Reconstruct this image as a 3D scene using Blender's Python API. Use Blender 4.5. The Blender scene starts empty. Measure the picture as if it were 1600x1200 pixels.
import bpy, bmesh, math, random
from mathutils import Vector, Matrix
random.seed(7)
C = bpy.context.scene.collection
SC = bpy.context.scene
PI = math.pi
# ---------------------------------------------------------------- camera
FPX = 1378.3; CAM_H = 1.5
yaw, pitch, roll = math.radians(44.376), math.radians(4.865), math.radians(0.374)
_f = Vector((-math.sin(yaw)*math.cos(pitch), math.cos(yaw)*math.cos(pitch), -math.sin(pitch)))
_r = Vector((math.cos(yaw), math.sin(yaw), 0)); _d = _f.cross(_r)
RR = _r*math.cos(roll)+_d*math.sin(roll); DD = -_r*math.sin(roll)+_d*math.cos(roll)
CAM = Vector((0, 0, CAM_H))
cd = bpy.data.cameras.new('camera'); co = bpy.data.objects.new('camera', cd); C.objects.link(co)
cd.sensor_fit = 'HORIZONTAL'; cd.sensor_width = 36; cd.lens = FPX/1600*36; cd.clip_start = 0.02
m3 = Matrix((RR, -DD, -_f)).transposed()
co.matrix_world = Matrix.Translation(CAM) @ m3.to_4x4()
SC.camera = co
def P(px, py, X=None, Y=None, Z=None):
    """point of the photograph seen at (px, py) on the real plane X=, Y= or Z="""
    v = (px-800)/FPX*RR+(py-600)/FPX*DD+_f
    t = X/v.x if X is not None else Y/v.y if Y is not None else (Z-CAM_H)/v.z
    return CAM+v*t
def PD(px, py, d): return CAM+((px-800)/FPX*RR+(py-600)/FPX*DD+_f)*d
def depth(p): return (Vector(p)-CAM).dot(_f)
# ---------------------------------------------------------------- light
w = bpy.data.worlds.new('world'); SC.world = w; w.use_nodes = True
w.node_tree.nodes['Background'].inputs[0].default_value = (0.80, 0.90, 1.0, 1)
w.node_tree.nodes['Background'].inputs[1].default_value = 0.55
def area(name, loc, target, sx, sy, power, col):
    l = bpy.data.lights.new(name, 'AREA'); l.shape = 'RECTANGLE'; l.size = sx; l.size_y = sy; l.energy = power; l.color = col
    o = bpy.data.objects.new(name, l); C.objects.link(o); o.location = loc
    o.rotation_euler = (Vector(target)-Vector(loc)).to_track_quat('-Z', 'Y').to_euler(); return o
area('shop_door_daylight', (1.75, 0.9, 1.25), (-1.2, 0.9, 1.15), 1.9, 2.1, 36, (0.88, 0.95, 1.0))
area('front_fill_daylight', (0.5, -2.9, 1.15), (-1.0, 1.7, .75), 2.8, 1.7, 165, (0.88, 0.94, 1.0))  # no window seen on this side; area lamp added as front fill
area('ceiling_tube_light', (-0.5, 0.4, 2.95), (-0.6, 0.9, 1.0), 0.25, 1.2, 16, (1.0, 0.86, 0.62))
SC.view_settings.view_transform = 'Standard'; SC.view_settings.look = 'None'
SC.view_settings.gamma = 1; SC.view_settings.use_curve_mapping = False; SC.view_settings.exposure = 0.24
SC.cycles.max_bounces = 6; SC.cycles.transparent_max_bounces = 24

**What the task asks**
Each line of the material must be restated exactly.

**Task solution**
Reconstruct this image as a 3D scene using Blender's Python API. Use Blender 4.5. The Blender scene starts empty. Measure the picture as if it were 1600x1200 pixels.
import bpy, bmesh, math, random
from mathutils import Vector, Matrix
random.seed(7)
C = bpy.context.scene.collection
SC = bpy.context.scene
PI = math.pi
# ---------------------------------------------------------------- camera
FPX = 1378.3; CAM_H = 1.5
yaw, pitch, roll = math.radians(44.376), math.radians(4.865), math.radians(0.374)
_f = Vector((-math.sin(yaw)*math.cos(pitch), math.cos(yaw)*math.cos(pitch), -math.sin(pitch)))
_r = Vector((math.cos(yaw), math.sin(yaw), 0)); _d = _f.cross(_r)
RR = _r*math.cos(roll)+_d*math.sin(roll); DD = -_r*math.sin(roll)+_d*math.cos(roll)
CAM = Vector((0, 0, CAM_H))
cd = bpy.data.cameras.new('camera'); co = bpy.data.objects.new('camera', cd); C.objects.link(co)
cd.sensor_fit = 'HORIZONTAL'; cd.sensor_width = 36; cd.lens = FPX/1600*36; cd.clip_start = 0.02
m3 = Matrix((RR, -DD, -_f)).transposed()
co.matrix_world = Matrix.Translation(CAM) @ m3.to_4x4()
SC.camera = co
def P(px, py, X=None, Y=None, Z=None):
    """point of the photograph seen at (px, py) on the real plane X=, Y= or Z="""
    v = (px-800)/FPX*RR+(py-600)/FPX*DD+_f
    t = X/v.x if X is not None else Y/v.y if Y is not None else (Z-CAM_H)/v.z
    return CAM+v*t
def PD(px, py, d): return CAM+((px-800)/FPX*RR+(py-600)/FPX*DD+_f)*d
def depth(p): return (Vector(p)-CAM).dot(_f)
# ---------------------------------------------------------------- light
w = bpy.data.worlds.new('world'); SC.world = w; w.use_nodes = True
w.node_tree.nodes['Background'].inputs[0].default_value = (0.80, 0.90, 1.0, 1)
w.node_tree.nodes['Background'].inputs[1].default_value = 0.55
def area(name, loc, target, sx, sy, power, col):
    l = bpy.data.lights.new(name, 'AREA'); l.shape = 'RECTANGLE'; l.size = sx; l.size_y = sy; l.energy = power; l.color = col
    o = bpy.data.objects.new(name, l); C.objects.link(o); o.location = loc
    o.rotation_euler = (Vector(target)-Vector(loc)).to_track_quat('-Z', 'Y').to_euler(); return o
area('shop_door_daylight', (1.75, 0.9, 1.25), (-1.2, 0.9, 1.15), 1.9, 2.1, 36, (0.88, 0.95, 1.0))
area('front_fill_daylight', (0.5, -2.9, 1.15), (-1.0, 1.7, .75), 2.8, 1.7, 165, (0.88, 0.94, 1.0))  # no window seen on this side; area lamp added as front fill
area('ceiling_tube_light', (-0.5, 0.4, 2.95), (-0.6, 0.9, 1.0), 0.25, 1.2, 16, (1.0, 0.86, 0.62))
SC.view_settings.view_transform = 'Standard'; SC.view_settings.look = 'None'
SC.view_settings.gamma = 1; SC.view_settings.use_curve_mapping = False; SC.view_settings.exposure = 0.24
SC.cycles.max_bounces = 6; SC.cycles.transparent_max_bounces = 24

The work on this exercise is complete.